Material:
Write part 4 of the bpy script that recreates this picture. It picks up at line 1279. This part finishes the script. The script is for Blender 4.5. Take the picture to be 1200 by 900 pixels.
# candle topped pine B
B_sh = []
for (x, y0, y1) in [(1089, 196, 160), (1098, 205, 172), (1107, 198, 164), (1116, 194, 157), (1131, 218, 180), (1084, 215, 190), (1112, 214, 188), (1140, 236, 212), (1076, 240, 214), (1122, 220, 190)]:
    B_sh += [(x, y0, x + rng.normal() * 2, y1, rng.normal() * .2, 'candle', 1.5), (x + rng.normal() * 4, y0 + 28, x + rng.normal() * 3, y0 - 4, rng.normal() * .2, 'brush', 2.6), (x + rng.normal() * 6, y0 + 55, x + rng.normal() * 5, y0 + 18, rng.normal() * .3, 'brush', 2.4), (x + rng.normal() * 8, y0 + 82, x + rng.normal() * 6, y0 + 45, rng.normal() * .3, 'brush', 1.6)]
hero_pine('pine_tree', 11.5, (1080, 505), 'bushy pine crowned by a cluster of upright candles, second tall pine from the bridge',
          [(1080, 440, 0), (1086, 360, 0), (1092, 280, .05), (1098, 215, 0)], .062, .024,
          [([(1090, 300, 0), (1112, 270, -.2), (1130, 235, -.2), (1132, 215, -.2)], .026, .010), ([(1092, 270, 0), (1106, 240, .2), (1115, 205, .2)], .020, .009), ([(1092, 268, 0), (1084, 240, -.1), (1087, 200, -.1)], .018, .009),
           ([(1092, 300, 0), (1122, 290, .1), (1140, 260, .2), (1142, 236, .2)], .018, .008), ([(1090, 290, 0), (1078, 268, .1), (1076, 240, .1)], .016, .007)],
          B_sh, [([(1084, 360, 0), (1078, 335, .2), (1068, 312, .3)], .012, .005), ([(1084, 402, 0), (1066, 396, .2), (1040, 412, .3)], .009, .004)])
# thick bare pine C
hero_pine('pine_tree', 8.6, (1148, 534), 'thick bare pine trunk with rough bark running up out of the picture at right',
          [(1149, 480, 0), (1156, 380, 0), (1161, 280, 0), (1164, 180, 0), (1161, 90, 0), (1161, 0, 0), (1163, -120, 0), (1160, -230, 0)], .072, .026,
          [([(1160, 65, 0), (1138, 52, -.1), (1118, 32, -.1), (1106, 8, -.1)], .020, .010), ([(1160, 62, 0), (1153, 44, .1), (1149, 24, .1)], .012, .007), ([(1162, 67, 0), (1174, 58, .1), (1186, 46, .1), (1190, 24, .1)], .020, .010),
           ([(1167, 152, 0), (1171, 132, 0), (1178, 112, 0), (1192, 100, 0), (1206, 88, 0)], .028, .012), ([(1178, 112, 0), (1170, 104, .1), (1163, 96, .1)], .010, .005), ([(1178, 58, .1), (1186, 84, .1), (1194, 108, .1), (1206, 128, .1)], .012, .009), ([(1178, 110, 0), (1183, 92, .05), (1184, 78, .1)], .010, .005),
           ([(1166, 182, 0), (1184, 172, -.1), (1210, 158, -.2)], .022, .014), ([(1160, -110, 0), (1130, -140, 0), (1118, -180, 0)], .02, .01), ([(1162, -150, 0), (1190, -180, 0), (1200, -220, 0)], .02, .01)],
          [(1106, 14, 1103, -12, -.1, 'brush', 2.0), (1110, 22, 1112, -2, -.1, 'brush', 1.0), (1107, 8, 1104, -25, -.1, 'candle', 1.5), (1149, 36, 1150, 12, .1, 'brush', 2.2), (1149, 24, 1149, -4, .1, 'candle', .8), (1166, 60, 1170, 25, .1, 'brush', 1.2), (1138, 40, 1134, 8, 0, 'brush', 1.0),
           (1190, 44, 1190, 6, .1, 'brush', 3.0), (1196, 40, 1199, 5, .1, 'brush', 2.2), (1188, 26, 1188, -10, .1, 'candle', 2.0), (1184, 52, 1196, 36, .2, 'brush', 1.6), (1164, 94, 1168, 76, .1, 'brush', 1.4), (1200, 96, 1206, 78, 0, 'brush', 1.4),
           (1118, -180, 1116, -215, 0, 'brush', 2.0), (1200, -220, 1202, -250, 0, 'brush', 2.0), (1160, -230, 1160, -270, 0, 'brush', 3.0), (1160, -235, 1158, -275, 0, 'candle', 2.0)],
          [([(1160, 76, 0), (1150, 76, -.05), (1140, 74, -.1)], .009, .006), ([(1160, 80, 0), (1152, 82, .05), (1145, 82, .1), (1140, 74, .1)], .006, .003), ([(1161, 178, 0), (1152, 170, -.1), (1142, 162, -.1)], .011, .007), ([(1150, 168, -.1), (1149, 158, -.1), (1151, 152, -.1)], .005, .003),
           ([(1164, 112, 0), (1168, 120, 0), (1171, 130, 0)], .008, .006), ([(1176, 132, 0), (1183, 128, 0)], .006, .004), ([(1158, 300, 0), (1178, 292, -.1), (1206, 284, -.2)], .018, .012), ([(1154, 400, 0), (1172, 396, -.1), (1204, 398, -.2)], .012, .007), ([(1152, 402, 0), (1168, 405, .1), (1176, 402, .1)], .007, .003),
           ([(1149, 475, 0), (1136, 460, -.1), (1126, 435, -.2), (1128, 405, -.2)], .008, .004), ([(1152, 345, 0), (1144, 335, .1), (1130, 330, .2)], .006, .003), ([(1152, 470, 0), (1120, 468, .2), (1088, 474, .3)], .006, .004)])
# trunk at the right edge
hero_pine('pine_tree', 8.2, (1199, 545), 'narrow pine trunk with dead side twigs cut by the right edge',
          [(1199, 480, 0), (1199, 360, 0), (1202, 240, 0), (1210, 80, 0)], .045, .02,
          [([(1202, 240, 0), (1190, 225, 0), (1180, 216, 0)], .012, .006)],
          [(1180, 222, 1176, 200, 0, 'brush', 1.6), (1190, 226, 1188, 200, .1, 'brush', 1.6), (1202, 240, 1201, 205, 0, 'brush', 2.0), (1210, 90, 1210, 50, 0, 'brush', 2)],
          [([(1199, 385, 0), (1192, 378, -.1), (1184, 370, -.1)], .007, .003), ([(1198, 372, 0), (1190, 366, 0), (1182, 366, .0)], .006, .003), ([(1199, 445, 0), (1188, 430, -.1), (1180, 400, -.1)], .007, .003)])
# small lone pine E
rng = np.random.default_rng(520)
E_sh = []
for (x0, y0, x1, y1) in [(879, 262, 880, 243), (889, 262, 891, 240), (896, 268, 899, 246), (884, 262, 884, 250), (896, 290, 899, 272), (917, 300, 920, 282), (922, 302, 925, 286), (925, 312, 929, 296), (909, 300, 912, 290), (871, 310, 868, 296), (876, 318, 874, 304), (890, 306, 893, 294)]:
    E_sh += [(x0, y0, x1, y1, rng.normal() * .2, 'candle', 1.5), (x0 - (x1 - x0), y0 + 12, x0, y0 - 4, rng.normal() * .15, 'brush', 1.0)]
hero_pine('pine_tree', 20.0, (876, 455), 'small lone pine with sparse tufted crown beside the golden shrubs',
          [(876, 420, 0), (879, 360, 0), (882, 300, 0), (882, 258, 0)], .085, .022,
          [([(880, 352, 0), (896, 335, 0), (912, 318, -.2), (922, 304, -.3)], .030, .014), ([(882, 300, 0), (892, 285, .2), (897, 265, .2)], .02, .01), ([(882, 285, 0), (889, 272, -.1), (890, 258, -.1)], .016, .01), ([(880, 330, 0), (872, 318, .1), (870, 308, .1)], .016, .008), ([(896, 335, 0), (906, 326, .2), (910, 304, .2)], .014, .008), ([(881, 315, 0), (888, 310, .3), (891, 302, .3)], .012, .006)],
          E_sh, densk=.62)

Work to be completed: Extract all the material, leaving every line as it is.

Solution:
Write part 4 of the bpy script that recreates this picture. It picks up at line 1279. This part finishes the script. The script is for Blender 4.5. Take the picture to be 1200 by 900 pixels.
# candle topped pine B
B_sh = []
for (x, y0, y1) in [(1089, 196, 160), (1098, 205, 172), (1107, 198, 164), (1116, 194, 157), (1131, 218, 180), (1084, 215, 190), (1112, 214, 188), (1140, 236, 212), (1076, 240, 214), (1122, 220, 190)]:
    B_sh += [(x, y0, x + rng.normal() * 2, y1, rng.normal() * .2, 'candle', 1.5), (x + rng.normal() * 4, y0 + 28, x + rng.normal() * 3, y0 - 4, rng.normal() * .2, 'brush', 2.6), (x + rng.normal() * 6, y0 + 55, x + rng.normal() * 5, y0 + 18, rng.normal() * .3, 'brush', 2.4), (x + rng.normal() * 8, y0 + 82, x + rng.normal() * 6, y0 + 45, rng.normal() * .3, 'brush', 1.6)]
hero_pine('pine_tree', 11.5, (1080, 505), 'bushy pine crowned by a cluster of upright candles, second tall pine from the bridge',
          [(1080, 440, 0), (1086, 360, 0), (1092, 280, .05), (1098, 215, 0)], .062, .024,
          [([(1090, 300, 0), (1112, 270, -.2), (1130, 235, -.2), (1132, 215, -.2)], .026, .010), ([(1092, 270, 0), (1106, 240, .2), (1115, 205, .2)], .020, .009), ([(1092, 268, 0), (1084, 240, -.1), (1087, 200, -.1)], .018, .009),
           ([(1092, 300, 0), (1122, 290, .1), (1140, 260, .2), (1142, 236, .2)], .018, .008), ([(1090, 290, 0), (1078, 268, .1), (1076, 240, .1)], .016, .007)],
          B_sh, [([(1084, 360, 0), (1078, 335, .2), (1068, 312, .3)], .012, .005), ([(1084, 402, 0), (1066, 396, .2), (1040, 412, .3)], .009, .004)])
# thick bare pine C
hero_pine('pine_tree', 8.6, (1148, 534), 'thick bare pine trunk with rough bark running up out of the picture at right',
          [(1149, 480, 0), (1156, 380, 0), (1161, 280, 0), (1164, 180, 0), (1161, 90, 0), (1161, 0, 0), (1163, -120, 0), (1160, -230, 0)], .072, .026,
          [([(1160, 65, 0), (1138, 52, -.1), (1118, 32, -.1), (1106, 8, -.1)], .020, .010), ([(1160, 62, 0), (1153, 44, .1), (1149, 24, .1)], .012, .007), ([(1162, 67, 0), (1174, 58, .1), (1186, 46, .1), (1190, 24, .1)], .020, .010),
           ([(1167, 152, 0), (1171, 132, 0), (1178, 112, 0), (1192, 100, 0), (1206, 88, 0)], .028, .012), ([(1178, 112, 0), (1170, 104, .1), (1163, 96, .1)], .010, .005), ([(1178, 58, .1), (1186, 84, .1), (1194, 108, .1), (1206, 128, .1)], .012, .009), ([(1178, 110, 0), (1183, 92, .05), (1184, 78, .1)], .010, .005),
           ([(1166, 182, 0), (1184, 172, -.1), (1210, 158, -.2)], .022, .014), ([(1160, -110, 0), (1130, -140, 0), (1118, -180, 0)], .02, .01), ([(1162, -150, 0), (1190, -180, 0), (1200, -220, 0)], .02, .01)],
          [(1106, 14, 1103, -12, -.1, 'brush', 2.0), (1110, 22, 1112, -2, -.1, 'brush', 1.0), (1107, 8, 1104, -25, -.1, 'candle', 1.5), (1149, 36, 1150, 12, .1, 'brush', 2.2), (1149, 24, 1149, -4, .1, 'candle', .8), (1166, 60, 1170, 25, .1, 'brush', 1.2), (1138, 40, 1134, 8, 0, 'brush', 1.0),
           (1190, 44, 1190, 6, .1, 'brush', 3.0), (1196, 40, 1199, 5, .1, 'brush', 2.2), (1188, 26, 1188, -10, .1, 'candle', 2.0), (1184, 52, 1196, 36, .2, 'brush', 1.6), (1164, 94, 1168, 76, .1, 'brush', 1.4), (1200, 96, 1206, 78, 0, 'brush', 1.4),
           (1118, -180, 1116, -215, 0, 'brush', 2.0), (1200, -220, 1202, -250, 0, 'brush', 2.0), (1160, -230, 1160, -270, 0, 'brush', 3.0), (1160, -235, 1158, -275, 0, 'candle', 2.0)],
          [([(1160, 76, 0), (1150, 76, -.05), (1140, 74, -.1)], .009, .006), ([(1160, 80, 0), (1152, 82, .05), (1145, 82, .1), (1140, 74, .1)], .006, .003), ([(1161, 178, 0), (1152, 170, -.1), (1142, 162, -.1)], .011, .007), ([(1150, 168, -.1), (1149, 158, -.1), (1151, 152, -.1)], .005, .003),
           ([(1164, 112, 0), (1168, 120, 0), (1171, 130, 0)], .008, .006), ([(1176, 132, 0), (1183, 128, 0)], .006, .004), ([(1158, 300, 0), (1178, 292, -.1), (1206, 284, -.2)], .018, .012), ([(1154, 400, 0), (1172, 396, -.1), (1204, 398, -.2)], .012, .007), ([(1152, 402, 0), (1168, 405, .1), (1176, 402, .1)], .007, .003),
           ([(1149, 475, 0), (1136, 460, -.1), (1126, 435, -.2), (1128, 405, -.2)], .008, .004), ([(1152, 345, 0), (1144, 335, .1), (1130, 330, .2)], .006, .003), ([(1152, 470, 0), (1120, 468, .2), (1088, 474, .3)], .006, .004)])
# trunk at the right edge
hero_pine('pine_tree', 8.2, (1199, 545), 'narrow pine trunk with dead side twigs cut by the right edge',
          [(1199, 480, 0), (1199, 360, 0), (1202, 240, 0), (1210, 80, 0)], .045, .02,
          [([(1202, 240, 0), (1190, 225, 0), (1180, 216, 0)], .012, .006)],
          [(1180, 222, 1176, 200, 0, 'brush', 1.6), (1190, 226, 1188, 200, .1, 'brush', 1.6), (1202, 240, 1201, 205, 0, 'brush', 2.0), (1210, 90, 1210, 50, 0, 'brush', 2)],
          [([(1199, 385, 0), (1192, 378, -.1), (1184, 370, -.1)], .007, .003), ([(1198, 372, 0), (1190, 366, 0), (1182, 366, .0)], .006, .003), ([(1199, 445, 0), (1188, 430, -.1), (1180, 400, -.1)], .007, .003)])
# small lone pine E
rng = np.random.default_rng(520)
E_sh = []
for (x0, y0, x1, y1) in [(879, 262, 880, 243), (889, 262, 891, 240), (896, 268, 899, 246), (884, 262, 884, 250), (896, 290, 899, 272), (917, 300, 920, 282), (922, 302, 925, 286), (925, 312, 929, 296), (909, 300, 912, 290), (871, 310, 868, 296), (876, 318, 874, 304), (890, 306, 893, 294)]:
    E_sh += [(x0, y0, x1, y1, rng.normal() * .2, 'candle', 1.5), (x0 - (x1 - x0), y0 + 12, x0, y0 - 4, rng.normal() * .15, 'brush', 1.0)]
hero_pine('pine_tree', 20.0, (876, 455), 'small lone pine with sparse tufted crown beside the golden shrubs',
          [(876, 420, 0), (879, 360, 0), (882, 300, 0), (882, 258, 0)], .085, .022,
          [([(880, 352, 0), (896, 335, 0), (912, 318, -.2), (922, 304, -.3)], .030, .014), ([(882, 300, 0), (892, 285, .2), (897, 265, .2)], .02, .01), ([(882, 285, 0), (889, 272, -.1), (890, 258, -.1)], .016, .01), ([(880, 330, 0), (872, 318, .1), (870, 308, .1)], .016, .008), ([(896, 335, 0), (906, 326, .2), (910, 304, .2)], .014, .008), ([(881, 315, 0), (888, 310, .3), (891, 302, .3)], .012, .006)],
          E_sh, densk=.62)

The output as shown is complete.